19 斯てアブラハム其少者の所に歸り皆たちて偕にベエルシバにいたれりアブラハムはベエルシバに住り
アブラハムは若者たちの所に帰り、みな立って、共にベエルシバへ行った。そしてアブラハムはベエルシバに住んだ。
20 是等の事の後アブラハムに告る者ありて言ふミルカ亦汝の兄弟ナホルにしたがひて子を生り
これらの事の後、ある人がアブラハムに告げて言った、「ミルカもまたあなたの兄弟ナホルに子どもを産みました。

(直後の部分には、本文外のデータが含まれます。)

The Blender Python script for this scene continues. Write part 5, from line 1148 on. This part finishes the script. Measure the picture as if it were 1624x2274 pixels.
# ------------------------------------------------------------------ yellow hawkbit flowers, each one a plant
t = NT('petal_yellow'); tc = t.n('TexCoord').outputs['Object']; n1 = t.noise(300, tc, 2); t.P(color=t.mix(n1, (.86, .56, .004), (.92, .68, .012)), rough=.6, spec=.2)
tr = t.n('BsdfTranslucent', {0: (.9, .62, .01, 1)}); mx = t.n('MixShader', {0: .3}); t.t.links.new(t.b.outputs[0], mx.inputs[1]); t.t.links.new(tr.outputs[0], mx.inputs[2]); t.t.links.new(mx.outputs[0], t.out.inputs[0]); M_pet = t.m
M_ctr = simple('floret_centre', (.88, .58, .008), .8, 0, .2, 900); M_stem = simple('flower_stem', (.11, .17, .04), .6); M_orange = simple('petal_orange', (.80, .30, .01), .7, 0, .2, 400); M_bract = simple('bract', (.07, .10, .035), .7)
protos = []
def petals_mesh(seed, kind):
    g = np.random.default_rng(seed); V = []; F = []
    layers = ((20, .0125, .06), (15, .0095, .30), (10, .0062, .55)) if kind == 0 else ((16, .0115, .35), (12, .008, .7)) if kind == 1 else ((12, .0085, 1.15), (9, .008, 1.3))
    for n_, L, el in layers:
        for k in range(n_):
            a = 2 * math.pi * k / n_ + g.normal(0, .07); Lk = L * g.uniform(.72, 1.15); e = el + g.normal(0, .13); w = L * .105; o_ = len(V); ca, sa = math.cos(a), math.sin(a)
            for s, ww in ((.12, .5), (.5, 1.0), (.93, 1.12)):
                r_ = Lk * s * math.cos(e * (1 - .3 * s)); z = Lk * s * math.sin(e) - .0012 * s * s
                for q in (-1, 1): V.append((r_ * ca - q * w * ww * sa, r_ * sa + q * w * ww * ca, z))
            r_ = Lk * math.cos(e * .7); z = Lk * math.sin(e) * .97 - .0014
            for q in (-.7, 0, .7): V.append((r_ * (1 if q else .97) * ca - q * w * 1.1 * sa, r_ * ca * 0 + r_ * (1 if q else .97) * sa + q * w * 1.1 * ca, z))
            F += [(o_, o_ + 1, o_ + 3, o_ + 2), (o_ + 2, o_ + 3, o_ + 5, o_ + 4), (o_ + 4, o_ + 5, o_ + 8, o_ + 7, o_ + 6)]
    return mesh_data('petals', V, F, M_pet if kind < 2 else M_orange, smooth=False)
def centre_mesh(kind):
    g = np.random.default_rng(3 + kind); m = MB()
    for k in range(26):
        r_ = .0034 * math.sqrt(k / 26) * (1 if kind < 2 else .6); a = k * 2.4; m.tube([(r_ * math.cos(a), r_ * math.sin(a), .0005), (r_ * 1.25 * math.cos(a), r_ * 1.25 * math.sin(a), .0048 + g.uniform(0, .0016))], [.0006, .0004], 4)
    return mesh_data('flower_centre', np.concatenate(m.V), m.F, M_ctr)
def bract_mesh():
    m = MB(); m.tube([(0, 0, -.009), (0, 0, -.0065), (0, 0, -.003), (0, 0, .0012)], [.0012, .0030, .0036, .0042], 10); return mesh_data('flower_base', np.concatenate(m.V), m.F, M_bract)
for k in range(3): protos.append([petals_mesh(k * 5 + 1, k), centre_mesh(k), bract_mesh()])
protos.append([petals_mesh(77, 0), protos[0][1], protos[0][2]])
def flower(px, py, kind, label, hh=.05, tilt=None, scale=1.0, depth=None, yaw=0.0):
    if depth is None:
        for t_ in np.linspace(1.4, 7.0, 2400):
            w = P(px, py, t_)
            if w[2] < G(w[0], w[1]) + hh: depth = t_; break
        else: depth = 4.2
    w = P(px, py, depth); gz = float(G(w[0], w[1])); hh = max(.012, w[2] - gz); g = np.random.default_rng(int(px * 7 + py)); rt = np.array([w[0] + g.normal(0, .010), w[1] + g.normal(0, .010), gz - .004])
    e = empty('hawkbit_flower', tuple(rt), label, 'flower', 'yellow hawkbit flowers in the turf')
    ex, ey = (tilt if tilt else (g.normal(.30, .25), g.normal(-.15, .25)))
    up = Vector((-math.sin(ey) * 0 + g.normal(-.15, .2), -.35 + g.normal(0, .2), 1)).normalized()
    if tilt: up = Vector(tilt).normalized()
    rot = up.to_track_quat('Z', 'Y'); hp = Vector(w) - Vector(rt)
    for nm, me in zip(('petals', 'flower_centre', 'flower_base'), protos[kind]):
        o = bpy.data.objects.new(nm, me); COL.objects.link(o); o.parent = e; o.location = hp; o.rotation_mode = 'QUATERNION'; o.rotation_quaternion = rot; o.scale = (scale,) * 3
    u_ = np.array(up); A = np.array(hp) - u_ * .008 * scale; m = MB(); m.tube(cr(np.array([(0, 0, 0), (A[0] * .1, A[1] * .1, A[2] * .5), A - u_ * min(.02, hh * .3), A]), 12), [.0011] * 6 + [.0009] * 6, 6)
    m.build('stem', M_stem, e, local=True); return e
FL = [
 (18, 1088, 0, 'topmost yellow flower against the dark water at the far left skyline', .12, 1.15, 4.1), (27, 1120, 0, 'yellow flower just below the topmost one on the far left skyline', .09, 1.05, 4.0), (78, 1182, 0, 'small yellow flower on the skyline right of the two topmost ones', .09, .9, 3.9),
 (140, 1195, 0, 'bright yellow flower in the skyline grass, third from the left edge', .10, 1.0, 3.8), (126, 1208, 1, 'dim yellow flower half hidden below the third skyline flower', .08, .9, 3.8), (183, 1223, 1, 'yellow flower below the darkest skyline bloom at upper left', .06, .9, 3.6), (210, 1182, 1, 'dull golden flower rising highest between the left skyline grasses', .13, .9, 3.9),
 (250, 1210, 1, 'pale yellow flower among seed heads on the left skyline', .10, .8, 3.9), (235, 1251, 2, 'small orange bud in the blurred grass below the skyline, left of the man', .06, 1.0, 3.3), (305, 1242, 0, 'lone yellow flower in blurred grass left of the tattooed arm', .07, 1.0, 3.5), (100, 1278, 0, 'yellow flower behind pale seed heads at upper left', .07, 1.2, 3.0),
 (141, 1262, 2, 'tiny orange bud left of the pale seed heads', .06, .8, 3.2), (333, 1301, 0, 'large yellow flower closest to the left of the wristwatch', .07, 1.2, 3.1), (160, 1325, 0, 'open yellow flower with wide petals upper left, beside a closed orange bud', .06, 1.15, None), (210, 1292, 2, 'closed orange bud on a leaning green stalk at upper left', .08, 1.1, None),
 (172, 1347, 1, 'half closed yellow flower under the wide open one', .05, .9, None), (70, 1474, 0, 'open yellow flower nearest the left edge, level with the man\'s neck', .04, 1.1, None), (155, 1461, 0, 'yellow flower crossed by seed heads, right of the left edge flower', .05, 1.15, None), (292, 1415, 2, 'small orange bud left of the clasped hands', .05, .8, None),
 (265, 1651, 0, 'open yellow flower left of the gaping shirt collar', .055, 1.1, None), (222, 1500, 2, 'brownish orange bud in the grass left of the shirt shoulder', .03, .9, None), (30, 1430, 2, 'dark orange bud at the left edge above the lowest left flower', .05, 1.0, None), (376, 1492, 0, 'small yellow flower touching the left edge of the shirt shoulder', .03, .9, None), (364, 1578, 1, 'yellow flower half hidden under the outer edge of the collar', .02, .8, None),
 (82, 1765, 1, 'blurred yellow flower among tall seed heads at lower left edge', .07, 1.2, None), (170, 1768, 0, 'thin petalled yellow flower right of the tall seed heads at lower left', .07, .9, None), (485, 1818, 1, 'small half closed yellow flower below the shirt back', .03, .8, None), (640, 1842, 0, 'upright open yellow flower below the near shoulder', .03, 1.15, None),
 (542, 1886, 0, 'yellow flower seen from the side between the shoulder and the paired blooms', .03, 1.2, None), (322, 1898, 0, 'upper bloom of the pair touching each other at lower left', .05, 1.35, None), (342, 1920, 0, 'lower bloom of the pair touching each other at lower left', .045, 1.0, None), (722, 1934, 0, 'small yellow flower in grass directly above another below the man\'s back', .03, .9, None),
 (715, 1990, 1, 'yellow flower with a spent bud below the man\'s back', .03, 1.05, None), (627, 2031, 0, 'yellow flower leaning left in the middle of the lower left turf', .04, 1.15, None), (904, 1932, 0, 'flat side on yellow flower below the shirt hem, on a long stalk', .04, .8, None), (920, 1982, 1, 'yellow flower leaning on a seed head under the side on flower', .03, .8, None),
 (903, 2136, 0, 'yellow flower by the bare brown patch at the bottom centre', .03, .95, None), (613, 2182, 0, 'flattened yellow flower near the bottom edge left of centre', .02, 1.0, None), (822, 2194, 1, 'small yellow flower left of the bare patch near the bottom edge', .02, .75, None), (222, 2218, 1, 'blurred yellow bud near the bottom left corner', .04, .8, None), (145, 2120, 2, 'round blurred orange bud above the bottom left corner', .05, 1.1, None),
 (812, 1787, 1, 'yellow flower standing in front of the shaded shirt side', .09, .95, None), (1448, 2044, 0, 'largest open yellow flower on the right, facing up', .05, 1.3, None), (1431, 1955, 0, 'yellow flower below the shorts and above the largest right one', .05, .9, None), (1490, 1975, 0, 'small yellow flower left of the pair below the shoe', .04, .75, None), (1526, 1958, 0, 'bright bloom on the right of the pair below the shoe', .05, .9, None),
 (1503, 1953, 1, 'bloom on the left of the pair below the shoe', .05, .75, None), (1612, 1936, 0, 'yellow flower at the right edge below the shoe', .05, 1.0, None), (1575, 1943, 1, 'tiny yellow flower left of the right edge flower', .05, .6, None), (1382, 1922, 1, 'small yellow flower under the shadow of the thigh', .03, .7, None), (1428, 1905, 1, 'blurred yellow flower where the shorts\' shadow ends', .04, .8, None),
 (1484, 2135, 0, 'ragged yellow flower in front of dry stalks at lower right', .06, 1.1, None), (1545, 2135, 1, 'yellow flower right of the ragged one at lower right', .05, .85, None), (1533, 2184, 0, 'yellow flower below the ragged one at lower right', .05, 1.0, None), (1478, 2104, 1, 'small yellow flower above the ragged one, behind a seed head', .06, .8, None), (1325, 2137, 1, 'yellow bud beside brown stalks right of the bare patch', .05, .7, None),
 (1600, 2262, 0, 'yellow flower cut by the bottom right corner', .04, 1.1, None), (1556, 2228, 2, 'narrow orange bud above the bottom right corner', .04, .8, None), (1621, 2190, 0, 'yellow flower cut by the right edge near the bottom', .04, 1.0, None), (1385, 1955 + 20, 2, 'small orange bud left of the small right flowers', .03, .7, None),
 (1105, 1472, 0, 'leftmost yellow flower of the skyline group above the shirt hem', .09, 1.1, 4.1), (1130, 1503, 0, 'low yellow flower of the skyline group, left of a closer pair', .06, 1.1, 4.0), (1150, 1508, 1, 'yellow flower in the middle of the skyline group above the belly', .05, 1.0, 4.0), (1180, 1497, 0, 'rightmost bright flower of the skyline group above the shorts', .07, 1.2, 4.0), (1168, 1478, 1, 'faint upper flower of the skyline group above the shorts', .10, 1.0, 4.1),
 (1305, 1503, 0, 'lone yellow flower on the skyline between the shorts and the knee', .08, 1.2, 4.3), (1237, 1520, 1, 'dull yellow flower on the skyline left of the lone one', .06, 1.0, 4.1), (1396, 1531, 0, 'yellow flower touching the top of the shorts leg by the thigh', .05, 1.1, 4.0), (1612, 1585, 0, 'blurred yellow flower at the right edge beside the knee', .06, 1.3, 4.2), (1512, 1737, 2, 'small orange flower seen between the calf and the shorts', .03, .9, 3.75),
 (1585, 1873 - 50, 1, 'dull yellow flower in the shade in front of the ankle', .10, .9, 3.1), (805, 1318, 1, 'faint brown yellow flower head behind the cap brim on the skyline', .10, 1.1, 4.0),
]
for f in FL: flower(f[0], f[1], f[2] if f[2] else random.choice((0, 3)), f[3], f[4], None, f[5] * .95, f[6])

21 長子はウヅ其弟はブヅ其次はケムエル是はアラムの父なり
長男はウヅ、弟はブズ、次はアラムの父ケムエル、
22 其次はケセデ、ハゾ、ピルダシ、ヱデラフ、ベトエル
次はケセデ、ハゾ、ピルダシ、エデラフ、ベトエルです」。
23 ベトエルはリベカを生り是八人はミルカがアブラハムの兄弟ナホルに生たる者なり
ベトエルの子はリベカであって、これら八人はミルカがアブラハムの兄弟ナホルに産んだのである。
24 ナホルの妾名はルマといふ者も亦テバ、ガハム、タハシおよびマアカを生り
ナホルのそばめで、名をルマという女もまたテバ、ガハム、タハシおよびマアカを産んだ。